That Old Feeling


Director: Carl Reiner

Starring: Bette Midler, Dennis Farine, Paula Marshall, Gail O'Grady, David Rasche, Jamie Denton and Danny Nucci.

I will confess up front that I am a fan of Ms. Bette Midler. I believe that Ms. Midler has an energy and enthusiasm that comes across on screen and is contagious. As such, I went in to this movie wanting to like it.

It had good advanced word of mouth, too. People talked of the great casting of Mr. Dennis Farina against type, of the vivacious performance of Ms. Midler, of the fact that Mr. Carl Reiner was the director. Were my expectations happily realised or was I sadly disappointed? Read on, Movie Goer.

Ms. Midler does give a good performance which has moments of brilliance and moments of just too darn much. In her opening scene with the photographer, the antics were overdone and annoying; at the reception when she encounters the father of the groom, she is superb. She plays a character which we've seen from her before: flamboyant, loud, abrasive.

If Ms. Midler is cast with type then Mr. Farina is certainly cast against type and it's noticeable. The fact that so many reviewers commented on it suggests to me that I am not the only one who noticed it. This jarred. Whilst he carried out his scenes quite competently, the whole time I watched him I felt he was in the wrong movie, that he had somehow got caught up in Ms. Midler's entourage and been swept on to the wrong set.

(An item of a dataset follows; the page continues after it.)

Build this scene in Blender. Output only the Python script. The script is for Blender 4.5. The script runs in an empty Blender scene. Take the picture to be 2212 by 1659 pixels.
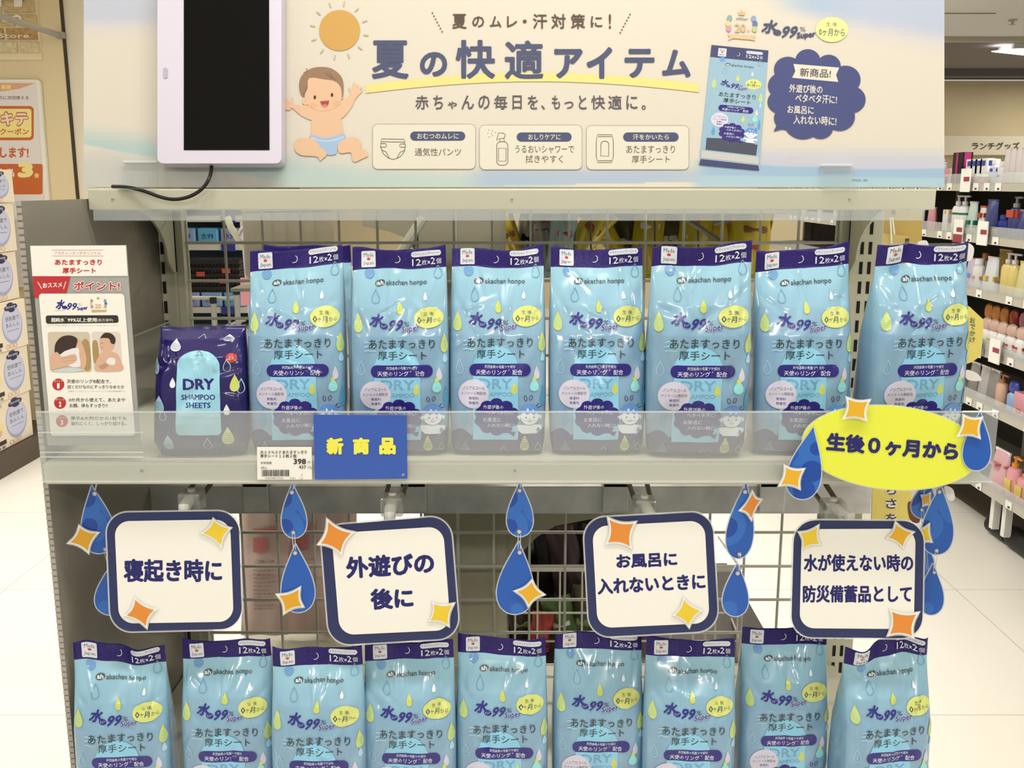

Speaking of the wrong movie, Ms. Paula Marshall (Molly) and Mr. Danny Nucci (Joey) were clearly in the wrong one. Both do a reasonable job with the roles of the real people, the protagonists with whom our sympathies are meant to lie. Everyone else in the movie, however, is a caricature rather than an actual person. Ms. Midler's and Mr. Farina's characters were very cold blooded and unfeeling, while the three significant others were stereotypes. These were not people with whom we were meant to empathise: these were people we were supposed to laugh at. Hence we were in a broad comedy. But when the movie focused on Molly and Joey we were in some sore of romantic movie. A romantic comedy, you suggest? Perhaps but the contrast was too great and Ms. Midler's and Mr. Farina's characters were much to nasty to be the semi-good guys in a romantic comedy.

If we ignore Molly and Joey and concentrate on the broad comedy angle, the movie fell short of the mark in one major way: there weren't nearly enough zingy one-liners. We have an amusing set-up, zany characters doing outrageous things but the dialogue let us down. So many times I was wanting to laugh, only to have the scene fizzle. This movie was crying out for crackling dialogue, for lines that afterwards you could say to your friends "What about when she said...," "or when he said..." But no. We are left with a pleasant enough movie about caricatures in a slightly interesting situation. A mild disappointment.